Matele
Premium Platinum
This is code for "I don't like you in that way" from a girl that likes you enough as a friend to try not to hurt your feelings.
Sorry mate.
But it's okay. The good news is that you don't have to change anything about yourself, other than to stop worrying whether girls like you or not.
Unless you have literally known someone for years and the are one of your very best friends over the long term, this is not a real excuse and it never will be. There is absolutely no risk of anything by being yourself, just be yourself. The girls will feel however they feel about you and you can't control that. Just be safe in the knowledge that there are 3.5 billion women on this planet and you're the right guy for at a very conservative estimate, tens of thousands of them.
You'll find the right ones when you don't worry so much about it.
Yeah, I'm not fretting about it or anything. I just wish I knew how to avoid hearing that line all the time.

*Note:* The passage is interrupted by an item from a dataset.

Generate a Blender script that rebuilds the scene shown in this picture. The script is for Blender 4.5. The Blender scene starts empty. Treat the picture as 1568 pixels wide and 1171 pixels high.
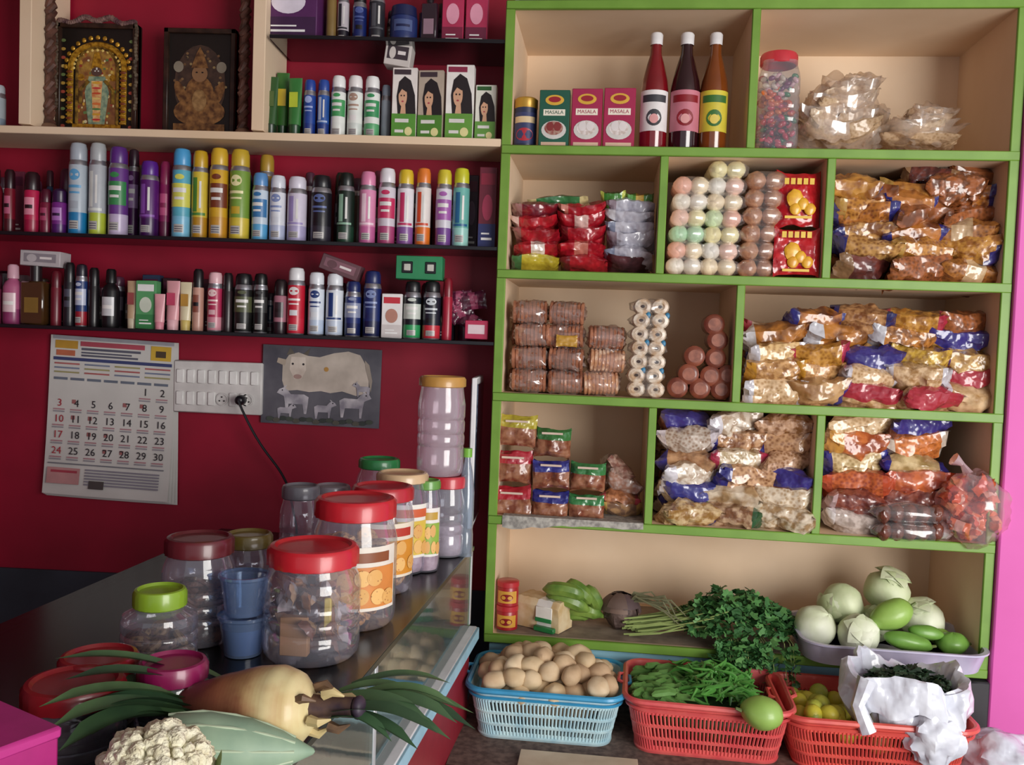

The first girl that fed me that line really liked me at one point. I know that as a fact, but something must have changed. Water under the bridge anyway. As you say, there will be plenty more where she came from. Just gott a keep at it.
God I've heard that one too many times. I seem to become the grief counsellor/shoulder to cry on for bad relationships and life in general.
There was one girl who went out with, broke up with FIVE TIMES and everytime I got the cliche line of "I wish I had someone like you. Id go out with you if you were someone else".
Eventually I turned around and said, "Its now or never". She said no so I stopped talking to her. Deleted any contact with her and my life has been somewhat nicer, to an extent.
Mate, I hear you! I was mad inlove with a girl who used to he my best friend (the first girl in my previous story). She would always come to me when the dickheads she dated treated her like crap, always said the same thing too " why can't they be like you". I never gave her an ultimatum like you did. I just cut her out of my life when she moved away. She got with this guy that I knew was using her for sex. So I told her what was gonna happen and told her I wouldn't he there for her, because it was just a vicious circle. Keeping my hopes up without ever going anywhere.
I must say, its been a year without her in my life, and I honestly have never felt happier with who I am.
EDIT: obvious a lot more complicated then I made that situation sound like, but yeah.